(Records shown):
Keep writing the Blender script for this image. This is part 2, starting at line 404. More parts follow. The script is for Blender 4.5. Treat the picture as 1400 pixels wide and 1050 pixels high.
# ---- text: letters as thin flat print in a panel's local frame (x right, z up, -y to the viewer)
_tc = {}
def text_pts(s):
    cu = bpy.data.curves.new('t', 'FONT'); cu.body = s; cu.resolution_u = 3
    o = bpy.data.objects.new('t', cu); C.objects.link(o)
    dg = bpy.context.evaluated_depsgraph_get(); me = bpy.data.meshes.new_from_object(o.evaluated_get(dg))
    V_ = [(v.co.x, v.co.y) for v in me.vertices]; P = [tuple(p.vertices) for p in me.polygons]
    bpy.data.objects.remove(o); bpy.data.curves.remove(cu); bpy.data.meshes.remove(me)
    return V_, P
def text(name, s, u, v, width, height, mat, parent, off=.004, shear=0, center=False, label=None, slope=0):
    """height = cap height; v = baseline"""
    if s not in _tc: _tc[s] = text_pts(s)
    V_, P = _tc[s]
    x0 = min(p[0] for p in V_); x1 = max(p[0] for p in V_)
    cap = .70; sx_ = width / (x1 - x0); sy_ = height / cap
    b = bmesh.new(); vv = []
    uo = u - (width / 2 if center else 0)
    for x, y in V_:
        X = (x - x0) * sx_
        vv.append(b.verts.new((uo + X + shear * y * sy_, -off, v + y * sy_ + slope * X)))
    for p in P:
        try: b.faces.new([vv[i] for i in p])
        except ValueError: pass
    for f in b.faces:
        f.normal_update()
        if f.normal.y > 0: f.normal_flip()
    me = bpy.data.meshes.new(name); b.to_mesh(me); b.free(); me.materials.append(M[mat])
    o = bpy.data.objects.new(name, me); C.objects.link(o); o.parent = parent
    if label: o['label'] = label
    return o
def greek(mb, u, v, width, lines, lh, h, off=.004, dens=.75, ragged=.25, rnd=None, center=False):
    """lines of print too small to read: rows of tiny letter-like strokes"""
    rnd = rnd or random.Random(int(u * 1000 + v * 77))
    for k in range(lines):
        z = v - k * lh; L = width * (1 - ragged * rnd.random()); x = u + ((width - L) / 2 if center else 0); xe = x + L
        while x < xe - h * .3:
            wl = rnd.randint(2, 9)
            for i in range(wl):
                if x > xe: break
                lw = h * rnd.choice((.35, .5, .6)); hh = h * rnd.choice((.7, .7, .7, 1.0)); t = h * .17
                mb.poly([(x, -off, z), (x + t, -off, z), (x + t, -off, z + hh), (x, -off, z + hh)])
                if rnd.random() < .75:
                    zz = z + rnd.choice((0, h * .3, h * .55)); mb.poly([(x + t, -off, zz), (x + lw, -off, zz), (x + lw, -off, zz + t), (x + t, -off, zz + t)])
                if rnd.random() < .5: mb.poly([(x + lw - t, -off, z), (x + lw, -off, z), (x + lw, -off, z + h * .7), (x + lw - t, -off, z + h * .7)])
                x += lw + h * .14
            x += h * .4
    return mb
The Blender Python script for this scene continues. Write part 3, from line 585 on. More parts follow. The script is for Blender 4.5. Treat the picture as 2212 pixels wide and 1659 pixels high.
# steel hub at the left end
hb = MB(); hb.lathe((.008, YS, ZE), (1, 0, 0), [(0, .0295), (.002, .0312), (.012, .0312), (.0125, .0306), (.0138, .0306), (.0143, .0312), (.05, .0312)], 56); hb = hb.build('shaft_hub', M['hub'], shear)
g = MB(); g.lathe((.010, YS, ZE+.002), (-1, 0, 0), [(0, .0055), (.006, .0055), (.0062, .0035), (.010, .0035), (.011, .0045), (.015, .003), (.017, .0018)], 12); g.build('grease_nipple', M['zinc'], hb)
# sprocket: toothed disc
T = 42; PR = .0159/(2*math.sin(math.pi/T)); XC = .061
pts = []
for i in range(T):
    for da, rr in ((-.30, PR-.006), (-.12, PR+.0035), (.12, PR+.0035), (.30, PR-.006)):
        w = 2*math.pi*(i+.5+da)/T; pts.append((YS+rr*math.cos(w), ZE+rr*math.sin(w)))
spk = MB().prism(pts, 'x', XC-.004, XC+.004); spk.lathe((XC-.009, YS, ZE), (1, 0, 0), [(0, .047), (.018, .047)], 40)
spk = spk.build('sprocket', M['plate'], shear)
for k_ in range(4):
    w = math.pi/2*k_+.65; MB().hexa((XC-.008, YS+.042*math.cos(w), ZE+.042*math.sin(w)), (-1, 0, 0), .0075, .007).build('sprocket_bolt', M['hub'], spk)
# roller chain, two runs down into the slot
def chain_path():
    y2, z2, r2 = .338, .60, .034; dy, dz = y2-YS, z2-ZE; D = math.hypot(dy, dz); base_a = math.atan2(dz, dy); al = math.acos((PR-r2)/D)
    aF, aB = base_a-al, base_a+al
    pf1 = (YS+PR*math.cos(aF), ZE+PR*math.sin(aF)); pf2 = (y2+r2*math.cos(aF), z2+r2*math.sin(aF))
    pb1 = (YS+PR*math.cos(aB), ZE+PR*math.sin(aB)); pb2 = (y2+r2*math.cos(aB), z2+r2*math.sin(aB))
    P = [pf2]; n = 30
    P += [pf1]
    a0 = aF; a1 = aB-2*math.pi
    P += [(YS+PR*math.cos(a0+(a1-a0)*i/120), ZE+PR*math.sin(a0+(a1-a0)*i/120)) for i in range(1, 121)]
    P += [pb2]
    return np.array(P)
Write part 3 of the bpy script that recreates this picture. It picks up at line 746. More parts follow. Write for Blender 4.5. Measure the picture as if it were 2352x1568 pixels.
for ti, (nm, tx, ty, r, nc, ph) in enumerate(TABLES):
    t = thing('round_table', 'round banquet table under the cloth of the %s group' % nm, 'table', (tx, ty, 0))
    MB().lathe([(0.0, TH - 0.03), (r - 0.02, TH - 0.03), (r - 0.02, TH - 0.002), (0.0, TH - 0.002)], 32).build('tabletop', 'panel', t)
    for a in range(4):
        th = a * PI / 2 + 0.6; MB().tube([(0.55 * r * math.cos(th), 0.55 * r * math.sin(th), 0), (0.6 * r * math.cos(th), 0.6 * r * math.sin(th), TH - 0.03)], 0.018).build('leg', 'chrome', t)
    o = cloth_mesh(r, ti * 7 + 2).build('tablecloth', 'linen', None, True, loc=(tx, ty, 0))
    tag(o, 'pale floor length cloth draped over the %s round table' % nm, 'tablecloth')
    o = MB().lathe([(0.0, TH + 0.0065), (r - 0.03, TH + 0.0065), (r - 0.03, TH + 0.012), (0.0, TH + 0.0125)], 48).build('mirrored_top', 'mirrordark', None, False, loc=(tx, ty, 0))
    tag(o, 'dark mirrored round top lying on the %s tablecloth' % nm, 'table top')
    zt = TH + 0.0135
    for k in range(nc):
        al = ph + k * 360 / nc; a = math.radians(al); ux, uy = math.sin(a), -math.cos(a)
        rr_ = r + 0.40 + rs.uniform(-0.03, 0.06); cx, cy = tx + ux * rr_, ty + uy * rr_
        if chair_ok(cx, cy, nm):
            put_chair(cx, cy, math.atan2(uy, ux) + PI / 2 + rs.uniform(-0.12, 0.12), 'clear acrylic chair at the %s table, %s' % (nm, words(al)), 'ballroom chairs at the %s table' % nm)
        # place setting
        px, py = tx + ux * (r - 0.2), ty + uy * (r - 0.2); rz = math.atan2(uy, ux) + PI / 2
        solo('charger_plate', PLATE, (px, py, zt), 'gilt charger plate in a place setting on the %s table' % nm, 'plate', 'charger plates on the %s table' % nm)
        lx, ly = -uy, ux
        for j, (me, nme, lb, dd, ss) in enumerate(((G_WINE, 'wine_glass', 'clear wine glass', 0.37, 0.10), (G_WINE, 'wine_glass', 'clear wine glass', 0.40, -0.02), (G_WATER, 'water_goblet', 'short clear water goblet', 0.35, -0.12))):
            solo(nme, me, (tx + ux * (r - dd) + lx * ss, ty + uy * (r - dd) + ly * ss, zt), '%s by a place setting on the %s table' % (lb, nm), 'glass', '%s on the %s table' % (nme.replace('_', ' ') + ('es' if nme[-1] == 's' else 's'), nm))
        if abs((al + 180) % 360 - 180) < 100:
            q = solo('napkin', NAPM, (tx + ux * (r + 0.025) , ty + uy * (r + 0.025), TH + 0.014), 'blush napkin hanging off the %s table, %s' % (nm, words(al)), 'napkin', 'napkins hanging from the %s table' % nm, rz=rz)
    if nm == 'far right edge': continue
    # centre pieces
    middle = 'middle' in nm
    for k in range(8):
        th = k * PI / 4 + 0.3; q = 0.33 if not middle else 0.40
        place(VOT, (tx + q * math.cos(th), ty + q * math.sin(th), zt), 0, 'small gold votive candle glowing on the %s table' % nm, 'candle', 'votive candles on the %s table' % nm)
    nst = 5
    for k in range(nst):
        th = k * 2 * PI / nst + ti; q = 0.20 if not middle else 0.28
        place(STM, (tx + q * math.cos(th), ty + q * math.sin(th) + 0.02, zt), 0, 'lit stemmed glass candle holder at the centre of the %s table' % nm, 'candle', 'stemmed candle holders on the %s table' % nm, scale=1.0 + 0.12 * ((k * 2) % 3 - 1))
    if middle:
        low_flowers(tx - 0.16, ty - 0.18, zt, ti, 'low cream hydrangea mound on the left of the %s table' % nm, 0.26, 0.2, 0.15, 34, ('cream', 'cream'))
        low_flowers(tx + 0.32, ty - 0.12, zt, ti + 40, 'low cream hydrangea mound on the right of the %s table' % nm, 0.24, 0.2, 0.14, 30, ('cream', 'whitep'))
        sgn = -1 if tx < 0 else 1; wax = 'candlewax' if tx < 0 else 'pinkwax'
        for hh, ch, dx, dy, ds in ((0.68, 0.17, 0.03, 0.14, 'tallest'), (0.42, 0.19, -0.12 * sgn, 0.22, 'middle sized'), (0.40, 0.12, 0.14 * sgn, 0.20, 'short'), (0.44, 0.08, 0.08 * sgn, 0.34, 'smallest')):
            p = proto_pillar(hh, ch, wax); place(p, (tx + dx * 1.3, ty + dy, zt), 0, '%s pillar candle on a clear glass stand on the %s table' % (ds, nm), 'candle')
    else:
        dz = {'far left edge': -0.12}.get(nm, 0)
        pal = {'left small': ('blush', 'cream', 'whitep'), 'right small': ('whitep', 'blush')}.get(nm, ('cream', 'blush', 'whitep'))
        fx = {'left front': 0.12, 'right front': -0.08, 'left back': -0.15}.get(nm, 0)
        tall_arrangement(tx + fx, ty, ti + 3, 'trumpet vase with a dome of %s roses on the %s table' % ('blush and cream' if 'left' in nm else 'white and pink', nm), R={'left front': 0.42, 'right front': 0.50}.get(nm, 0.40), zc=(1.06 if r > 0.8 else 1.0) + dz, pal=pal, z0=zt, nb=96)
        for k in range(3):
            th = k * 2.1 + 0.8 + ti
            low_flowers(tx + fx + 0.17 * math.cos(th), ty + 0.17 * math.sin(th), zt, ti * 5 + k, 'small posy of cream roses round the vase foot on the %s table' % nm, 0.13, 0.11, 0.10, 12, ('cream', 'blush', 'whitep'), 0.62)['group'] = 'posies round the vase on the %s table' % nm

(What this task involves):
Collect the complete line wherever the string "Write" appears in the records.

(Task answer):
The Blender Python script for this scene continues. Write part 3, from line 585 on. More parts follow. The script is for Blender 4.5. Treat the picture as 2212 pixels wide and 1659 pixels high.
Write part 3 of the bpy script that recreates this picture. It picks up at line 746. More parts follow. Write for Blender 4.5. Measure the picture as if it were 2352x1568 pixels.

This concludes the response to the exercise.